An excellent account of the US in World War I

Coffman provides an interesting perspective on the First World War. His reader will find no discussion on the assassination of Archduke Ferdinand or information of the Schlieffen Plan. He will instead find details on the Selective Service Act and the famous American air ace Eddie Rickenbacker. Throughout this work, Coffman shows the United States as an important player in the Great War, and refreshingly he does not rehash the European aspects of the war about which so many others have written. Furthermore he is effective in his task, and his reader will have a better understanding of the American World War I military experience. Primarily Coffman examines the US Army, but he also devotes time to the Navy, Air Force, and the Marines. The book gives glimpses at the performance of each branch, and gives brief amounts of information about technological innovations during the war - especially in the realms of naval and air power.
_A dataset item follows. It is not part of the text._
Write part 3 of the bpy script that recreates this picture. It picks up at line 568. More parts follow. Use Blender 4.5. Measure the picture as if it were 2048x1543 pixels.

As one would expect, Coffman also writes about the major American military leaders such as John J. Pershing and William J. Donovan, but more interesting than his accounts of these men are his vignettes of common soldiers. Coffman obviously devoted a great deal of time conducting interviews with and reading the journals and letters of veterans. These portraits allow the reader to gain a real sense of the military experience of the Americans who fought in the war. Coffman's monograph is an excellent account of the United States during World War I. It is well written and researched, and it even includes enough maps that descriptions of battles can be understood. Its only drawback, and a minor one at that, is that the reader must already have a general understanding of the events in the Great War. Of course Coffman did not set out to write a general history of the war, but a general reader would need more background in order to truly gain the sense of America's wartime experience about which he writes.